AFP
3 June 2005
The events leading up to Shanmugam Murugesu’s execution in Singapore had enough excitement, anguish and cries of injustice for a fast-paced novel, or at the very least an interesting news story.
But in this Southeast Asian city-state where the mediais ordered to report in the “national interests”, the pleas for mercy from Murugesu’s twin 14-year-old sons and his eventual hanging last month for importing marijuana received only a passing mention in the
mainstream press.
“11th hour bid fails, it’s death for trafficker”, the Straits Times newspaper reported on its inside pages, while the main English news radio station failed to report on his hanging.
Just a few mouse clicks away, however, members of a brave new world pulled no punches in voicing their repugnance over what they described as Singapore’s ruthless drug laws.
“The way our country functions, clamouring for first-world status yet maintaining draconian laws for less serious crimes like (Murugesu’s), speaks much of the leaders and the justice system,” wrote “realtuakee”, one of 70 users on online forum Sammyboy’s Alfresco Coffee Shop (http://forums.delphiforums.com) to criticise the execution.
Indeed, with the traditional media shackled by press controls and a virtual blanket ban on public rallies — Reporters Without Borders ranks Singapore 147th out of 167 countries on press freedom — the Internet has emerged over recent years as a hotbed for Singapore’s dissenting voices.
Numerous Internet forums, such as Singapore Review (http://groups.yahoo.com/group/Sg_Review/) and the satirical TalkingCock.com(www.talkingcock.com), offer refreshing, often bold, insights into Singapore life
and politics.
“The Internet remains the only medium that’s free from discretionary licensing by the authorities,” Cherian George, a media lecturer at Singapore’s Nanyang Technological University, told AFP.
“One can’t say that it allows ‘free speech’ in the strictest sense, but the space for critical speech is certainly greater online than offline.”
Blogs, already wildly popular among Singapore’s tech-savvy youths as online diaries, are also turning up with a nascent political spin.
Visible on http://singaporerebel.blogspot.com are the perennial struggles the city-state’s filmmakers face as they battle to avoid the snip of government censors.
“No political films please, we’re Singaporeans,” screams the home page of freelance video editor Martyn See’s blog, a caustic jibe at the government’s famous intolerance for any form of political dissent.
See, who is under police investigation for making a documentary about vocal opposition politician Chee Soon Juan, posts articles and comments on his blog castigating the city-state’s ambiguous film laws.
In one of his recent entries, he mused: “The Films Act of Singapore seems to be scripted by a group of brilliant horror story writers. Difference is, the horror is real. The spooks do show up in your house.”

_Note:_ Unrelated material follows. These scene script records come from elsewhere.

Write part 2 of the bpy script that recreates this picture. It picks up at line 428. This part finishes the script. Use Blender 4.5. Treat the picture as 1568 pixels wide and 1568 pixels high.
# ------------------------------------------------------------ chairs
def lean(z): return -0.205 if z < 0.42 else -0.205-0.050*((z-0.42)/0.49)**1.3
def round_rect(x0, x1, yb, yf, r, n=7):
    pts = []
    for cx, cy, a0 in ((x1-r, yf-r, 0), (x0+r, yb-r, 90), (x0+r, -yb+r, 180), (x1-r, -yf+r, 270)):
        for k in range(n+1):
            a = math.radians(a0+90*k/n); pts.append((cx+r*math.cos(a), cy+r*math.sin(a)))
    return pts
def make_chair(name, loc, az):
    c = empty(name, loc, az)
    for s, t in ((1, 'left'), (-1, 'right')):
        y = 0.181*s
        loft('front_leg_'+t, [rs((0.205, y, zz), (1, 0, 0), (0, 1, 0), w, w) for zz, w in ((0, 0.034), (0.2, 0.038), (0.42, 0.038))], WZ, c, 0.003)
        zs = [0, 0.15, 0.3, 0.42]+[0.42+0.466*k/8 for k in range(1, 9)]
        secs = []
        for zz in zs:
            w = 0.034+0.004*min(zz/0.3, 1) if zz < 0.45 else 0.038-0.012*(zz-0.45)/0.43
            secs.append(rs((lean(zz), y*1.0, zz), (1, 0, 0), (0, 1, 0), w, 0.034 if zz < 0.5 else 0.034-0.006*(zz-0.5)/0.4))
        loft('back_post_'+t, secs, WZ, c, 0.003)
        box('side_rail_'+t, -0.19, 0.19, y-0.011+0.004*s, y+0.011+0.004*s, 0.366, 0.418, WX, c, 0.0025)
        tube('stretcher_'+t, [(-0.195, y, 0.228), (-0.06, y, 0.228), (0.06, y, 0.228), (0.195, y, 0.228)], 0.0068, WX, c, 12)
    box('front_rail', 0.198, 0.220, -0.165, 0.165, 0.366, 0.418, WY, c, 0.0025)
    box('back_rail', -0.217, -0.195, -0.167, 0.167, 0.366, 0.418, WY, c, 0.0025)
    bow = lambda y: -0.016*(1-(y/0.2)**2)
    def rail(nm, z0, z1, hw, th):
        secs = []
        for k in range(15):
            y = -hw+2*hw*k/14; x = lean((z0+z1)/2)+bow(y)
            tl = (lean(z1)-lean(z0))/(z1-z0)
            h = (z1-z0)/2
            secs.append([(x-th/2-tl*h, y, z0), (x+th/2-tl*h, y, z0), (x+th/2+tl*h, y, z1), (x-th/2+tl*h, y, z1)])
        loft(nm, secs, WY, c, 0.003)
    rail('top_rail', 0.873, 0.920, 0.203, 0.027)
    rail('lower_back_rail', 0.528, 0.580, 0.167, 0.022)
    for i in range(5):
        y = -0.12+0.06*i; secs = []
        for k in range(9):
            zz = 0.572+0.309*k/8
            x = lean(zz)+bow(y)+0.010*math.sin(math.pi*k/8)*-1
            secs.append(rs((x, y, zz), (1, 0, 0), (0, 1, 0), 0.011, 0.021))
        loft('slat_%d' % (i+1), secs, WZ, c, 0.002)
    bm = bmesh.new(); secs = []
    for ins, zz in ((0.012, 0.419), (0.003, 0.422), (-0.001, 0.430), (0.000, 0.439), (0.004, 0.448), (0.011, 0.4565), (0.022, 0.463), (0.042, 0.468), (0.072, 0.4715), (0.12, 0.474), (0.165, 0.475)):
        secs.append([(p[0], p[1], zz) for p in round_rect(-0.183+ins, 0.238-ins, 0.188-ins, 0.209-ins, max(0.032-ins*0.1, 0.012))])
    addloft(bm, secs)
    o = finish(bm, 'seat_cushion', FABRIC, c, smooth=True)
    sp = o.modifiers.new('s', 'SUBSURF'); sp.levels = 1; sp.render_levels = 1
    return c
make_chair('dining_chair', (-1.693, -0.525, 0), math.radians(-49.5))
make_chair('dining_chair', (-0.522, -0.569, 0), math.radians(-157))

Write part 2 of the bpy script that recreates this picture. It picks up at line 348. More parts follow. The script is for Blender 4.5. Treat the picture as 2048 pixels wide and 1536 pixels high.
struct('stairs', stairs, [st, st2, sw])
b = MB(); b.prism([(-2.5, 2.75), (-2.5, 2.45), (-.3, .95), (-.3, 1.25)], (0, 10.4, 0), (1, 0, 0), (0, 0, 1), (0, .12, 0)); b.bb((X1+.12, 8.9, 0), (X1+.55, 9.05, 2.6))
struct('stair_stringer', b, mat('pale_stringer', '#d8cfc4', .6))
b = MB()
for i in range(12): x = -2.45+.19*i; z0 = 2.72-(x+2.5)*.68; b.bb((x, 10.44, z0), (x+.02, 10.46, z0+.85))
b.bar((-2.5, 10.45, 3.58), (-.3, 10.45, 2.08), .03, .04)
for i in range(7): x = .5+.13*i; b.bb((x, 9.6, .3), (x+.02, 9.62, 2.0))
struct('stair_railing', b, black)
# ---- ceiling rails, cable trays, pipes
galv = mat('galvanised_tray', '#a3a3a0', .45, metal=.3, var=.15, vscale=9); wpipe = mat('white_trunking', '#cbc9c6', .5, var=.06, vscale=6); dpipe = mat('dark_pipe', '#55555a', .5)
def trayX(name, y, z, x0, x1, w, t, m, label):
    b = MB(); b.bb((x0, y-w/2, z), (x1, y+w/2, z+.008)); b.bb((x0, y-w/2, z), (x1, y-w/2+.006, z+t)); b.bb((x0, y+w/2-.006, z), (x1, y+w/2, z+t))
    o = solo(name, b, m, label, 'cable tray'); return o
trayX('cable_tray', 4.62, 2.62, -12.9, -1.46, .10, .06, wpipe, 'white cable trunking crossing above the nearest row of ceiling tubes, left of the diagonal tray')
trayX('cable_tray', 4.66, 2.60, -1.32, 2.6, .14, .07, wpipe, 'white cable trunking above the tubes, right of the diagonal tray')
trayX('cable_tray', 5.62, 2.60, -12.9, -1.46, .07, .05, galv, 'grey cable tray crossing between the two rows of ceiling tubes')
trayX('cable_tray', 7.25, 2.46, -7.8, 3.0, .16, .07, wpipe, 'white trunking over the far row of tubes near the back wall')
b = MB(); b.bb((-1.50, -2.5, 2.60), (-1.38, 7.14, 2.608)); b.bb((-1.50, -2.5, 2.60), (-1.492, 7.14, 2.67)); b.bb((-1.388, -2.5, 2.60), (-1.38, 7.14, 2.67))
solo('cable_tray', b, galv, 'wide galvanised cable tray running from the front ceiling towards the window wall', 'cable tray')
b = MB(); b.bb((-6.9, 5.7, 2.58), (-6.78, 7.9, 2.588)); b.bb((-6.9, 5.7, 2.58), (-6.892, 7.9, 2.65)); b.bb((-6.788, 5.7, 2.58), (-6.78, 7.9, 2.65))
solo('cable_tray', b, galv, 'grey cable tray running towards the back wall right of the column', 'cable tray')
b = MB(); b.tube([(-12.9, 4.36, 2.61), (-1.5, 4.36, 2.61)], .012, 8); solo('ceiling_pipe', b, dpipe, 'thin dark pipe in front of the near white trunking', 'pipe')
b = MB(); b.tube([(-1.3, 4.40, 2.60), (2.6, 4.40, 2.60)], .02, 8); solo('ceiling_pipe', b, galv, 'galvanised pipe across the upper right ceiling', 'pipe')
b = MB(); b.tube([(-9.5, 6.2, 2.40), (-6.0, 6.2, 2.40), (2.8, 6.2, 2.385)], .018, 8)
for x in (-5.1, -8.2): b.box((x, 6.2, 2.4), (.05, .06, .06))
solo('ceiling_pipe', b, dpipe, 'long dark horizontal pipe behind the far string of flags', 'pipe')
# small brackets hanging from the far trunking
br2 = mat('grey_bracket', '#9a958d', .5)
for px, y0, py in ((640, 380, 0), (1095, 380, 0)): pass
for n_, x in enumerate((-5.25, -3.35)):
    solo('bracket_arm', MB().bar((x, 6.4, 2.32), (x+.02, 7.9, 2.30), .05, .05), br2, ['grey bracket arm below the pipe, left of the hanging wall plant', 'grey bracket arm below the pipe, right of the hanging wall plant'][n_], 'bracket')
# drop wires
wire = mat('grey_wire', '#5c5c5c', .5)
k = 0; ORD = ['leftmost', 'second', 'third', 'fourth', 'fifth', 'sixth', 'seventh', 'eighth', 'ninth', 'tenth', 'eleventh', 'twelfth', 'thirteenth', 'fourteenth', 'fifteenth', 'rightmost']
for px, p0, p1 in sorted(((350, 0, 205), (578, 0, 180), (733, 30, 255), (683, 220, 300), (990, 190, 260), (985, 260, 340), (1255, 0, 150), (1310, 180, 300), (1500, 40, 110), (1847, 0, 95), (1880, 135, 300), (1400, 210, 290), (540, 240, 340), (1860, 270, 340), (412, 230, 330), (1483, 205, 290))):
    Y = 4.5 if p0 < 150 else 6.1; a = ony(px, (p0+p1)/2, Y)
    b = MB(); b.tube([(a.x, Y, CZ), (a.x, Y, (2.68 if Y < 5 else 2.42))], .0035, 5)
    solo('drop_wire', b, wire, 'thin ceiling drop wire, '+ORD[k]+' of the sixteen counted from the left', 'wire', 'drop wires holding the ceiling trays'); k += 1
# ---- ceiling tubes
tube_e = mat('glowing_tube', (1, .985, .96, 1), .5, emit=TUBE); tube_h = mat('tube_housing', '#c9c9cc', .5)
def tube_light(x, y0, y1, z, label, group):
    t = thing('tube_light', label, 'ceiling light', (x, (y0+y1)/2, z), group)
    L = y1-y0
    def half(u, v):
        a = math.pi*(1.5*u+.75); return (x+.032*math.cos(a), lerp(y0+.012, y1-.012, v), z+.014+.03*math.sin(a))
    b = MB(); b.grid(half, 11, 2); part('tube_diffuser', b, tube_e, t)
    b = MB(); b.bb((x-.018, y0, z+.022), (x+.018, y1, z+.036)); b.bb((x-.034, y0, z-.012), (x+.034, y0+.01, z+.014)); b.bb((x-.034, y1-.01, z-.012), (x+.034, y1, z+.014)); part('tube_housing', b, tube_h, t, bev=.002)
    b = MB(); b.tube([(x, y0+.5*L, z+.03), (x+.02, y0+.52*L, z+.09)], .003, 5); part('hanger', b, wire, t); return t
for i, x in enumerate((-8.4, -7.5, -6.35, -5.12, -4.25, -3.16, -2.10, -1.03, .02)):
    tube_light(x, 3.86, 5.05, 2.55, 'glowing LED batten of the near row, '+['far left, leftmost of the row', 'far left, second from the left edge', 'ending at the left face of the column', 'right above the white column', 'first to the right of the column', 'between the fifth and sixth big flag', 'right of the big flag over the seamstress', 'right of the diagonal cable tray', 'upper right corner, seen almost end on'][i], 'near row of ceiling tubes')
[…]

Government clampdown on online dissidents
In another recent sign the Internet is starting to play the role in Singapore that tradional media does in most other developed nations, an anti-casino online petition set up last December gathered close to 30,000 signatures.
Even though the government decided in April to proceed with plans to build two casinos on the island, the response gave the organisers much cause for hope.
“I’m happy that people were willing to come forth and say ‘I stand on this side of the line’,” Fong Hoe Fang, one of the founding members of the group, told AFP.
“So many individuals who dared to put their names and addresses and identity card numbers against what is perceived as a government initiative — this is very rare in Singapore as the fear factor is really great.”
Yet, despite the encouraging signs, civil rights activists say the day when Singaporeans can freely engage in rambunctious political debate on the Internet without fear of reprisal from the authorities remains a long way off.
“The laws are restrictive, political websites have to be registered, and hence are open to libel and defamation charges for the contents,” Sinapan Samydorai, president of local civil liberties group the Think Centre, told AFP.
Legislation passed in late 2003 also allows government security agencies to launch pre-emptive strikes, such as deploying scanning programmes, to weed out those suspected of using computers to endanger national security and essential public services.
Even though authorities insisted that the new powers would be non-intrusive in nature, critics have likened them to the Internal Security Act, which has been used to detain political dissidents and other people deemed “national threats” without trial.
Samydorai was one of the most outspoken critics when the law was introduced, warning then it could be used as an “instrument of oppression”.
Adding to fears the government is widening its scope to clamp down on Internet dissidents, a government agency threatened last month to sue a Singaporean student after he posted “defamatory statements” on his blog.
After initially trying to stand up to the city-state’s Agency for Science, Technology and Research (ASTAR), former government scholar Chen Jia Hao, a chemical physics student at the University of Illinois in the United States, shut down his blog and unreservedly apologised for unspecified comments.
Nanyang Technological University’s George, who also wrote the local political bestseller: ‘Singapore: The Air-Conditioned Nation’, said the government would not give up in its quest for greater control of the Internet as online dissent continued to expand.
“There’ll be Singaporeans who want to use the Internet in a more underground way, to spread their ideas without exposing themselves,” he said.
“Technology will only probably give them new solutions, at least for a while, until the authorities catch up again.”